With Musket, Canon And Sword: Battle Tactics Of Napoleon And His Enemies was the first of Brent Nosworthy’s books I ever read and I was hooked from the first chapter. Like his earlier work on linear warfare, this book is a gold mine of information that is easy to dig out the facts; unlike most of the books I’ve read on tactics this book is anything but dry, as Mr. Nosworthy tells you not only what the troops did, but why they did it. He also very good about distinguishing between fact and opinion and, whenever possible, he uses contemporary sources to back up the opinions given. This is the first study I’ve ever read that goes into the details as to why the British battle tactics were able to defeat the French (hint: he does not, like so many works, say that it was the superiority of British firepower and professionalism of the troops).

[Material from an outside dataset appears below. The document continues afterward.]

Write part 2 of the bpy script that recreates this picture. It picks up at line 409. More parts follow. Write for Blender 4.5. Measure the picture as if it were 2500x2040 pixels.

Mr. Nosworthy gives us a detailed look at both the technical and psychological differences between the two battle tactics and shows why the results were what they were.

The tactics of the Napoleonic Wars have been poorly understood, but Nosworthy gives excellent detailed examples from the era showing how each of the combat arms dealt with each of the combat arms of their opponents. He shows the importance of morale and how 18th Century doctrine evolved into Napoleonic tactics. Skirmishers preceded attacking infantrymen, and columns were generally used not so much for attack as they were for maneuver toward the enemy where the men would then deploy into line. The French used lines more than has been generally thought. This system worked against everyone but the British, whose superior skirmishers kept the French columns in the dark until British infantry fired a volley and charged just as the French were attempting to deploy.

Nosworthy’s book goes a long way toward re-evaluating how we should understand Napoleonic Warfare, and as such is bound to ruffle a few feathers as far as popular established views are concerned. His writing is clear, subtle, and to the point, and there is seldom a paragraph that does not contain some interesting fact.